With that in mind, the justices ordered the lower courts to take another crack at the damages awarded in two cases."
Looks like this is targeted at "exceptional" cases only.
No, you're sloppily implying bad facts again. The $388M was overturned under amazingly suspicious and rare circumstances (overturning a jury verdict is rare enough, but in this case the pro-Microsoft judge refused to recuse his clerk who was a former Microsoft intern). The judge overturned the jury verdict, but the Court of Appeals disciplined the pro-Microsoft trial judge and reinstated the verdict. The overturning of the trial court's J.N.O.V. ruling was what prompted Microsoft to settle; it was not, as you sloppily imply, the overturning of the J.N.O.V. which prompted them to settle.
You seem afraid to call Microsoft a pirate, but you have no problem writing poorly researched articles trying to brand a less powerful company with a trendy insult.

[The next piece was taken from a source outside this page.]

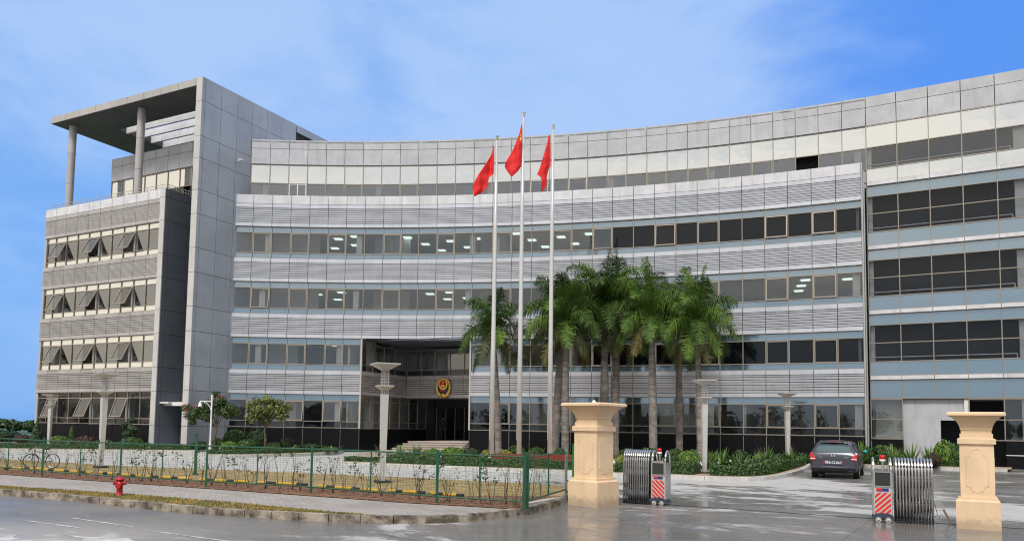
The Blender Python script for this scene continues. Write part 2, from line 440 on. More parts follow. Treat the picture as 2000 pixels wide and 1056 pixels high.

"The decision against Microsoft was subsequently overturned on September 29, 2009, when Judge Smith vacated the jury's verdict and ruled in favour of Microsoft again, saying the jury "lacked a grasp of the issues before it and reached a finding without a legally sufficient basis".[14] Uniloc appealed the judge's decision, alleging bias and in 2011 the jury verdict was reinstated against Microsoft." -- wiki
"Correction July 8th, 7:15PM ET: The Supreme Court did not overturn the earlier patent case, as this article initially stated; it denied review, leaving intact a ruling overturning the judgement."
http://www.theverge.com/2016/7/8/12132806/apple-25m-patent-lawsuit-settlement-network-1-mirror-worlds
You're not too proud to correct your story in similar fashion, are you?